Bank Demand at BOE Liquidity Operation Surges After Brexit

  • BOE allots 3.1 billion pounds; bids at highest since 2014
  • Mervyn King says central bank is right to provide funds

Banks’ demand for cash surged at the Bank of England’s first liquidity operation since the U.K. voted to leave the European Union, with financial institutions requesting more than double the amount allocated.

At the auction of cash in exchange for collateral, banks were allotted 3.1 billion pounds ($4.1 billion). They bid for 6.3 billion pounds, the highest since the central bank started its revamped repo operations in February 2014. The operation also saw the biggest allocation of money at the central bank’s lowest grade of acceptable collateral.

The indexed long-term repo operation, five days after Britain voted for Brexit, showed that banks mostly bid using so-called Level C collateral, the lowest quality that can be used for such auctions. It includes residential mortgage backed securities, covered bonds and asset-backed debt, and borrowers pay a premium when they use such collateral.

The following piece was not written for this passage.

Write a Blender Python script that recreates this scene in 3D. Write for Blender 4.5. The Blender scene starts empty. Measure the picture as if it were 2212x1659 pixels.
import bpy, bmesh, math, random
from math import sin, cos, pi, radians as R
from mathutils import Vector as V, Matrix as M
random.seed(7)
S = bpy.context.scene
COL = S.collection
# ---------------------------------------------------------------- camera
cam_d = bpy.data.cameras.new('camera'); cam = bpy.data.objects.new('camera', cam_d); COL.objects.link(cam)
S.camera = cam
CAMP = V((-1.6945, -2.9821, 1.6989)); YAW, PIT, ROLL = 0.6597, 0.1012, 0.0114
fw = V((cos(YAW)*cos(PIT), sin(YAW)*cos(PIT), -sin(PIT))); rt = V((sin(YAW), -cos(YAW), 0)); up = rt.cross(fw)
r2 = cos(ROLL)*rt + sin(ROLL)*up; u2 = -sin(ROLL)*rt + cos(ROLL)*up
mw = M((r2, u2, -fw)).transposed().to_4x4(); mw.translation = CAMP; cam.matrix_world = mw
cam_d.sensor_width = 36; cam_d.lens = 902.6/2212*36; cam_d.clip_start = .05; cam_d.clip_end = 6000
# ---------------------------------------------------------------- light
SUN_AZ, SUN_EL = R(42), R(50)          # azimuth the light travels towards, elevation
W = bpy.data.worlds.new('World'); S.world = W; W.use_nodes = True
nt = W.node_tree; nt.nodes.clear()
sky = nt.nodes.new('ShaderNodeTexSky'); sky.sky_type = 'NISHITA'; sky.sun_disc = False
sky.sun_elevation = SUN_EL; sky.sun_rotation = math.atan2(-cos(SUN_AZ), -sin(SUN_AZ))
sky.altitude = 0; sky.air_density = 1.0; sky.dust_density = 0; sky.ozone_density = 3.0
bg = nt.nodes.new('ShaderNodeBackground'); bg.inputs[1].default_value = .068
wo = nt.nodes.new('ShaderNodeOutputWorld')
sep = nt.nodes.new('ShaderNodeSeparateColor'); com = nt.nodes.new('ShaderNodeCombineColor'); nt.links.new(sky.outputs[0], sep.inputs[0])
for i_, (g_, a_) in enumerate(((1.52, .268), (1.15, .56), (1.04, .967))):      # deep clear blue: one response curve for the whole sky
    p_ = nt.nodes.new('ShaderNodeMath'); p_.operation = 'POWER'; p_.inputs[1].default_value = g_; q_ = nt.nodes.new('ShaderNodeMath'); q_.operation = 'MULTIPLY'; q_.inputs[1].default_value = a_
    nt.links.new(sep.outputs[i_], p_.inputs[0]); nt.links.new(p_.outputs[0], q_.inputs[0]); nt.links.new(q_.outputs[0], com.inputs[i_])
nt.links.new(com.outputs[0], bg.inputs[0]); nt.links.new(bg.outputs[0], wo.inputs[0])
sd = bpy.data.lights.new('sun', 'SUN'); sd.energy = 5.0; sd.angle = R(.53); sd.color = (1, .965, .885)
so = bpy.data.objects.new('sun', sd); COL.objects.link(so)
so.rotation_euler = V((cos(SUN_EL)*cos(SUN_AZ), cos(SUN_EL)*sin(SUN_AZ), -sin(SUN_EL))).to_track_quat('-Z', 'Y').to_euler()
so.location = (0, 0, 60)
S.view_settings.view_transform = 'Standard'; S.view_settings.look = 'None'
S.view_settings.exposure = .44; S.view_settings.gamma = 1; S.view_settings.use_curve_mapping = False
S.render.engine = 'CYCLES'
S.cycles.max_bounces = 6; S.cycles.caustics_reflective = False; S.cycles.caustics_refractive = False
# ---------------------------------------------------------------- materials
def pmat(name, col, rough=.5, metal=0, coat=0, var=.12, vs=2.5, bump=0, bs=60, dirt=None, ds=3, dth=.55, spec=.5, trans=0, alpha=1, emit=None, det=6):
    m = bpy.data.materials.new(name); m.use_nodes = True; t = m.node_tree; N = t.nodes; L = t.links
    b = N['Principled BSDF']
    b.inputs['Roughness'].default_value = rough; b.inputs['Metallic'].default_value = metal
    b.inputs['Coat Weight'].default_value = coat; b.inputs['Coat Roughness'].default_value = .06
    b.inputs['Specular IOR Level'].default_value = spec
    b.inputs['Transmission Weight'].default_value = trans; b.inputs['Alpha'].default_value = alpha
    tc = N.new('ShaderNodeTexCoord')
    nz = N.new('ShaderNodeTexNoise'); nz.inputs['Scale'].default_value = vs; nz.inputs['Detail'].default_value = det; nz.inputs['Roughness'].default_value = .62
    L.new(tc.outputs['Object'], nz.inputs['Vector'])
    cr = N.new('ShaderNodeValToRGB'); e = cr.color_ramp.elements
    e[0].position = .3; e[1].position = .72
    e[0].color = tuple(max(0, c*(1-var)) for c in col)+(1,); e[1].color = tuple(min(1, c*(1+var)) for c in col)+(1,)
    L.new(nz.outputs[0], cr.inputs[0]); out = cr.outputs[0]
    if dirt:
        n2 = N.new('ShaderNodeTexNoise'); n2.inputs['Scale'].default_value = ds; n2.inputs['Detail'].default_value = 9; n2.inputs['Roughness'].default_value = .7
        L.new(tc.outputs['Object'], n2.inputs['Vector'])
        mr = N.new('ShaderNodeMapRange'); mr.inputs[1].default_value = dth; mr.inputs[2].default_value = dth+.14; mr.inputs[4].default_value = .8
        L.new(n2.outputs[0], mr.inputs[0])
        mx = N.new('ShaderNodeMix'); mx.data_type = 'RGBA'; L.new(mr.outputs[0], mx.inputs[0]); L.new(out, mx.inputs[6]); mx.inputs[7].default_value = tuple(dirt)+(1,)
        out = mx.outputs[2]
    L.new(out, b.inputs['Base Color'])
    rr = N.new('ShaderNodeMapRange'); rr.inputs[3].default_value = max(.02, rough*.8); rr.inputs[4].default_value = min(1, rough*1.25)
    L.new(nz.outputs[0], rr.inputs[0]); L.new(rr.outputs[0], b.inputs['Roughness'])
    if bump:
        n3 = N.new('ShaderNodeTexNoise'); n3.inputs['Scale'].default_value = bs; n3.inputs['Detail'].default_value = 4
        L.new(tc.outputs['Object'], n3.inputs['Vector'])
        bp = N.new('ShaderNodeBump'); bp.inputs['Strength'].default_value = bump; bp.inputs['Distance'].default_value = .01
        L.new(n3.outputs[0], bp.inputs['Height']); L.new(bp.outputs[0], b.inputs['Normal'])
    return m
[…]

The BOE held four ITLRs this month instead of the usual one as part of plans to with any issues surrounding the referendum. The vote result last week sent the pound and stocks into a two-day slump, with banks among the hardest hit. Stocks gained on Tuesday, with the FTSE-350 Banks Index up 2.7 percent as of 12:40 p.m. London time.

‘Modest Stress’

“It’s becoming more competitive for liquidity and we can see that there are some modest signs of stress outside of the equity prices, where are there are much clearer signs of stress,” Philip Rush, an economist at Nomura International Plc, said in a telephone interview. “This is a higher call for liquidity than the banking system has asked for for a long time, but 3 billion pounds in the grand scheme of things is relatively low. It could have been a lot worse.”

The International Monetary Fund warned before the vote that Brexit could cause a potential credit squeeze if liquidity markets dry up, which could deter spending and investment. Carney pledged last week to provide as much as 250 billion pounds of funding to the financial system if needed.

Taking all four BOE auctions this month, June’s take-up from the BOE now amounts to about 9.2 billion pounds. The average for six-month operations between December 2015 and May 2016 was 3 billion pounds.

The clearing spread paid by banks on the Level C collateral was 20 basis points above the BOE’s benchmark interest rate of 0.5 percent at Tuesday’s operation. That compared with 15 basis points in all the previous auctions since the central bank widened the range of assets accepted in 2014.

The premium on bonds backed by prime U.K. mortgages rose to the highest above benchmark rates in almost four years after the EU vote, according to JPMorgan Chase & Co. The average additional yield demanded by investors increased 22 basis points to 75 basis points on Friday and remained close to that level on Tuesday, the data show.

“I think it’s a sign of caution, that people want to find themselves in a position where they know they will have access to liquidity, and to lock that it in in advance, so they can’t be caught out unexpectedly,” former BOE Governor Mervyn King said in a Bloomberg Television interview after the auction. “The bank has rightly provided that.”